Alcoa to acquire South32 aluminium assets for up to $5.6 billion
The US aluminium producer will pay up to $5.6 billion for mines and smelters in Australia, South Africa and Brazil, betting on a tight market as prices hover near four-year highs.
Deal structure
South32 has agreed to sell most of its aluminium assets to Alcoa for an implied enterprise value of up to $5.6 billion. The total comprises $3.1 billion in cash, $1 billion in Alcoa shares, $750 million of net debt and lease liabilities to be assumed by the buyer, and $750 million of future cash payments contingent on aluminium prices, according to statements from both companies. Alcoa will also take over rehabilitation provisions of around $1.2 billion. The transaction is expected to close in the second half of 2027.
This transaction will unlock significant value for shareholders and repositions South32 as a leading upstream base metals-focused company with high-margin assets and transformational growth.
Assets and geographic reach
The acquired interests span three continents. They include the Worsley Alumina operation in Australia, Hillside Aluminium in South Africa, the MRN bauxite mine in Brazil, the Brazil Alumina refinery (Alumar) and the Brazil Aluminium smelter. Alcoa already operates the Alumar refinery and the Brazil Aluminium smelter. The deal is expected to boost Alcoa’s alumina output by more than 50 percent and its smelting capacity by more than a third.
We are acquiring assets that are in our sweet spot.
Market backdrop
Aluminium prices hit a four-year high of more than $3,787 a tonne on June 2, driven by the war in the Middle East, which accounts for roughly one-tenth of global production. Prices have pulled back since the US and Iran struck a tentative peace deal two weeks ago, but Alcoa’s chief executive told the FT the market would get tighter and it could take up to 12 months for global output to return to prewar levels.

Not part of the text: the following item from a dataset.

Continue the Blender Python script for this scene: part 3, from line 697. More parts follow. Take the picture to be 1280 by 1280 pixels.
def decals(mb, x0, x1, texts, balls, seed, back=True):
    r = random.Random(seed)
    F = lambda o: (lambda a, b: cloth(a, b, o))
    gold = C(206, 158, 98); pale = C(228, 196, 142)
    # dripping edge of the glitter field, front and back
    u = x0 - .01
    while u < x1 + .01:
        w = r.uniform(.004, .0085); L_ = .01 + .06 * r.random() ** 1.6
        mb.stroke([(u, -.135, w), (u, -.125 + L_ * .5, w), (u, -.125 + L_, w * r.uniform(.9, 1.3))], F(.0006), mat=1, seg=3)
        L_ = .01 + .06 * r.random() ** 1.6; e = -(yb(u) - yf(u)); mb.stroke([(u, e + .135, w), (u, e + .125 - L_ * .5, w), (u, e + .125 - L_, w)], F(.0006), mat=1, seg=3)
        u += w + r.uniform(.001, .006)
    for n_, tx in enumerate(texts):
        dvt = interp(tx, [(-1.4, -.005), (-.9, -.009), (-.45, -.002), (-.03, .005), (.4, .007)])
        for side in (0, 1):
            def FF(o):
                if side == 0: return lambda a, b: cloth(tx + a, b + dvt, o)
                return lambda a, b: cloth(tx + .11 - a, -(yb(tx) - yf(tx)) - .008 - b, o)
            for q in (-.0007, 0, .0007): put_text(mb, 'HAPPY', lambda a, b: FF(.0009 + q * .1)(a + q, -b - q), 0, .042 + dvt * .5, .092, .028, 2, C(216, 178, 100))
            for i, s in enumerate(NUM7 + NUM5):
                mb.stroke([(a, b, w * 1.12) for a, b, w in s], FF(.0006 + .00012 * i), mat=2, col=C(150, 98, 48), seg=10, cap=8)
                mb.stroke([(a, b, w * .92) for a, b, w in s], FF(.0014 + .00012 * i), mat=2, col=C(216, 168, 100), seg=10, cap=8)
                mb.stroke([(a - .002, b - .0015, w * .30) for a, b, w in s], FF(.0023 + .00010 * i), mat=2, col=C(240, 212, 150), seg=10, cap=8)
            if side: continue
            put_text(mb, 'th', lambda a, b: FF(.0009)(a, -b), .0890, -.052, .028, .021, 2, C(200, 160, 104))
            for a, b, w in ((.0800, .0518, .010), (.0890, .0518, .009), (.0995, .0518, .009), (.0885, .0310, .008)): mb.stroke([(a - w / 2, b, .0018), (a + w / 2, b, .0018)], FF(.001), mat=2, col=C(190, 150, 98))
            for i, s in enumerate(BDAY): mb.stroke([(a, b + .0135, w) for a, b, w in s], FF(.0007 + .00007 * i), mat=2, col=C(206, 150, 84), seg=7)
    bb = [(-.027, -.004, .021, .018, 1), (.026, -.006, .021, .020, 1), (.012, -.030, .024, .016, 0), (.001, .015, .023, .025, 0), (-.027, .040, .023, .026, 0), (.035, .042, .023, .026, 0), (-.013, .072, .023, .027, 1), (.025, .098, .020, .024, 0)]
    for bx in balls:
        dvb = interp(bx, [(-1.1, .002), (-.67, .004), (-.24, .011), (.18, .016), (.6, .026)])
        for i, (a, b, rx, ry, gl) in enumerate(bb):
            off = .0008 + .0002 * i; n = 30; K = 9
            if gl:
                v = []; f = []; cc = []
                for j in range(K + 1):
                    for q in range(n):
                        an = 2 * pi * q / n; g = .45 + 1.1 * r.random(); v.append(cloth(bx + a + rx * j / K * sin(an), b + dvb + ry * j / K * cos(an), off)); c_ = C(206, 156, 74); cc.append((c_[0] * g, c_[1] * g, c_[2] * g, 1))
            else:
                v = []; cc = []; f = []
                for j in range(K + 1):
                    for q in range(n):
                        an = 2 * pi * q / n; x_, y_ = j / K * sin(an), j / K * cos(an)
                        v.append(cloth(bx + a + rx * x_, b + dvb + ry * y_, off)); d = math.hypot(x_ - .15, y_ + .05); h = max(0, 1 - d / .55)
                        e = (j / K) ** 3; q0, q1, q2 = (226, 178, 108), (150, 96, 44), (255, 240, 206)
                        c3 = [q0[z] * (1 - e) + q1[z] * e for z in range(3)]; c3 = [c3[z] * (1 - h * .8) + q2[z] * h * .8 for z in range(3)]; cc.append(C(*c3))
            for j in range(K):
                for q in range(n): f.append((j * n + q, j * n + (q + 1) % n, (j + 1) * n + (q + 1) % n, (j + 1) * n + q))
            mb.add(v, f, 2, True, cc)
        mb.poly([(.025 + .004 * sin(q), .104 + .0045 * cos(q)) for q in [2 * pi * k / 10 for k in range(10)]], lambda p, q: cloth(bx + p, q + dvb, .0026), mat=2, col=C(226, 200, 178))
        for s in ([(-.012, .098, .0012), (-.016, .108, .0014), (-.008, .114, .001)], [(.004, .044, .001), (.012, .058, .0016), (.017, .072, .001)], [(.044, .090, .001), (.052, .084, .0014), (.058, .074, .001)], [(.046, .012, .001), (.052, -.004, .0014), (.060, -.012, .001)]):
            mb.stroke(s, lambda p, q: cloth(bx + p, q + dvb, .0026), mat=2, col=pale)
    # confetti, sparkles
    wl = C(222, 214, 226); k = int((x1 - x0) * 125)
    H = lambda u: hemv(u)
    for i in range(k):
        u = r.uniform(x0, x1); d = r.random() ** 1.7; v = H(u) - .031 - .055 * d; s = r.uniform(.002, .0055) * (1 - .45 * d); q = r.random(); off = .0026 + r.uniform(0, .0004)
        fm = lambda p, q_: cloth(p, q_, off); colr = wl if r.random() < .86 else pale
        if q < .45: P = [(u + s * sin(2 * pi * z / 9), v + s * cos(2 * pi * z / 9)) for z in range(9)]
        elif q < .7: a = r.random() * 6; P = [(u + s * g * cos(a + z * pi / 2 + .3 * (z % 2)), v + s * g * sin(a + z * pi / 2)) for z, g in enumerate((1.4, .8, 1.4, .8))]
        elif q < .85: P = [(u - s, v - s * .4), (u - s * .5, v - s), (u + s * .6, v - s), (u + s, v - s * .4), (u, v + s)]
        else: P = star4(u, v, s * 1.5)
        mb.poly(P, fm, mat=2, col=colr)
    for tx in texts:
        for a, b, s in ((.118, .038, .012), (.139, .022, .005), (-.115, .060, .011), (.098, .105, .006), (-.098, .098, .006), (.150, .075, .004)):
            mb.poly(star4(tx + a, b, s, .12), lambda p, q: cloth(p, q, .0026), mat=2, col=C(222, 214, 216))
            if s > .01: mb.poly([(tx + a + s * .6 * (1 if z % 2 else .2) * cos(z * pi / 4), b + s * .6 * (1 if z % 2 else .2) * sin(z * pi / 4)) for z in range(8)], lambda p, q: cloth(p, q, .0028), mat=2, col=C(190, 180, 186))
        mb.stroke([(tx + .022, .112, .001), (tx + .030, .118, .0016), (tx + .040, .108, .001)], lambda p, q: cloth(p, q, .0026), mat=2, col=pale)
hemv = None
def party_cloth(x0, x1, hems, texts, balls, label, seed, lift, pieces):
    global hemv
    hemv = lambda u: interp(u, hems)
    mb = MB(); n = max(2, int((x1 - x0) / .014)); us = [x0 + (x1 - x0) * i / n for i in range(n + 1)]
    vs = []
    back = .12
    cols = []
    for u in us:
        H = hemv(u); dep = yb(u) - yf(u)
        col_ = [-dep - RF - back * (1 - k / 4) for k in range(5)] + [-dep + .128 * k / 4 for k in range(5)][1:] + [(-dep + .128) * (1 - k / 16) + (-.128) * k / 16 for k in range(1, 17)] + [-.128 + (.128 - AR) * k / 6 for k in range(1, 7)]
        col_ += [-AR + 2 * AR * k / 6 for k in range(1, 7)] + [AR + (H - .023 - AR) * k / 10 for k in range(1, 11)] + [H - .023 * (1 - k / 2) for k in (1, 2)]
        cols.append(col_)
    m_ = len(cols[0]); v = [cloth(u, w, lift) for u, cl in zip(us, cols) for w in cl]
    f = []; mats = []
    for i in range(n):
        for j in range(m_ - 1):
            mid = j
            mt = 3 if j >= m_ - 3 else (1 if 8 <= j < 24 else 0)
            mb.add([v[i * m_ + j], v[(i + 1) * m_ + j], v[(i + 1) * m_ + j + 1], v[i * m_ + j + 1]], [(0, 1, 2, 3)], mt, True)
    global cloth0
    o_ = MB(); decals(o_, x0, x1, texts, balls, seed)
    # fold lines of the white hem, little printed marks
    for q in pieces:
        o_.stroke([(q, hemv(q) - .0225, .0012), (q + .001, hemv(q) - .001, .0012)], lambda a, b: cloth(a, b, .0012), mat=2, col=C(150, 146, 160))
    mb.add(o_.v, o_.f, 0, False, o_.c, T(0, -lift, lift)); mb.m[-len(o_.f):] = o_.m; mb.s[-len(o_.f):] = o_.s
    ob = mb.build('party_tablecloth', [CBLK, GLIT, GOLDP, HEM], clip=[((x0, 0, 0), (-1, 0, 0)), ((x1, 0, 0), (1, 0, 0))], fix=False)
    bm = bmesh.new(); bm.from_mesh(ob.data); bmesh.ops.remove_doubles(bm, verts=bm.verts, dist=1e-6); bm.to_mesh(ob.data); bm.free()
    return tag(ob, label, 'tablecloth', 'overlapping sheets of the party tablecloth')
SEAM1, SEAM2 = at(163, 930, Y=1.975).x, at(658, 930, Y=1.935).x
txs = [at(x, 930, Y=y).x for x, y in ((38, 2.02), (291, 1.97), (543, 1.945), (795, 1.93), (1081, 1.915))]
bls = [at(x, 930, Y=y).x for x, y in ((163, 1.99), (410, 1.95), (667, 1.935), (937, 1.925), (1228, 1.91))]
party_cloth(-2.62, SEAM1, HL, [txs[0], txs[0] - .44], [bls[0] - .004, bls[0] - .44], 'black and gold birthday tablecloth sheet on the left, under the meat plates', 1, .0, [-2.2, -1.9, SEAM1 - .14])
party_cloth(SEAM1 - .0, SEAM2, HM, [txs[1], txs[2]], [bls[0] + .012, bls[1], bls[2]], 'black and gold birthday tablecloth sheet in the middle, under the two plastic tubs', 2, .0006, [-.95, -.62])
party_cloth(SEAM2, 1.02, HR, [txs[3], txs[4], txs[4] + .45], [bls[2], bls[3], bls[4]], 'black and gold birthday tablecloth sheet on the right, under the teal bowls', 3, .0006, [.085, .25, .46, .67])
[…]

We entered 2026 in aluminium deficit, that led to higher prices - and then the conflict exacerbated the high prices.
- Aluminium price hits four-year high of $3,787 per tonne, driven by Middle East conflict.
- US and Iran strike tentative peace deal; aluminium prices begin to pull back.
- South32 announces sale of aluminium assets to Alcoa for up to $5.6 billion.
- Matthew Daley officially assumes role of South32 CEO.
Financial rationale and leadership
Alcoa projects around $900 million in net present value of synergies through operational optimisation across the complementary assets. For South32, the sale will simplify its portfolio and reduce overhead costs by an anticipated US$125 million per year, according to incoming CEO Matthew Daley, who assumed the role on July 1, the day the deal was announced. Daley replaces Graham Kerr, who led the company since its spin-out from BHP in 2015.
Our business will be simpler with a portfolio of higher margin upstream operations, reduced complexity and greater resilience. This will enable a leaner, lower-cost operating model that will deliver ongoing value through an anticipated US$125M per annum reduction in overhead costs as new support structures are implemented.